While the veracity of that overstatement was a bit skewed from the get-go, the midseason trade of Jimmy Garoppolo in 2017 (in conjunction with the 2017 preseason trade of Jacoby Brissett) nevertheless represented a mishandling of assets by the Patriots.
Since then, though, the exact return for Garoppolo has gotten a bit confusing. And that's putting it lightly.
Last year, after a coin flip determined the Patriots would be getting No. 43 overall in the 2018 draft, the Patriots took that pick and traded it for No. 51 overall and No. 117 overall. Simple enough, right?
Well it wasn't simple enough for Bill Belichick, who then traded No. 51 for No. 105 and a 2019 second-round pick from Chicago. That swap ensured that the extent of the Garoppolo return would live on for another calendar year.
It wasn't over, either. Not even close.
The Patriots traded No. 117 overall plus one of their own picks (No. 63) to move up to No. 56 overall in the 2018 draft. There, they drafted cornerback Duke Dawson out of Florida. A real human! Now we're getting somewhere.
Alas, the complications only grew.
(Feel free to scroll through the next part if you want to avoid feeling nausea, heartburn, indigestion, upset stomach and/or diarrhea.)

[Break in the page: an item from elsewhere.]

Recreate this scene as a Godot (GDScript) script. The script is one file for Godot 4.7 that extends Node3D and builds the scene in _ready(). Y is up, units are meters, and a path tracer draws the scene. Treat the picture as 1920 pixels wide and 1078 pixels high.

On the third day of last year's draft, the Patriots made another trade. They traded No. 105 for No. 114 and No. 178. The Patriots actually used No. 178 to select linebacker Christian Sam. Another human! Solid. No. 114, though? That was traded to Detroit in exchange for a 2019 third-rounder.
So, the Patriots entered this year's draft owning two picks that were remnants of trades that stemmed from the Garoppolo trade: No. 56 overall (second-rounder from Chicago) and No. 73 overall (third-rounder from Detroit)
And what'd they do with both of those picks? Naturally, the Patriots traded them.
The Patriots traded No. 56 AND No. 101 to move up and select cornerback Joejuan Williams at No. 45 overall, after a run of cornerbacks went off the board in the second round.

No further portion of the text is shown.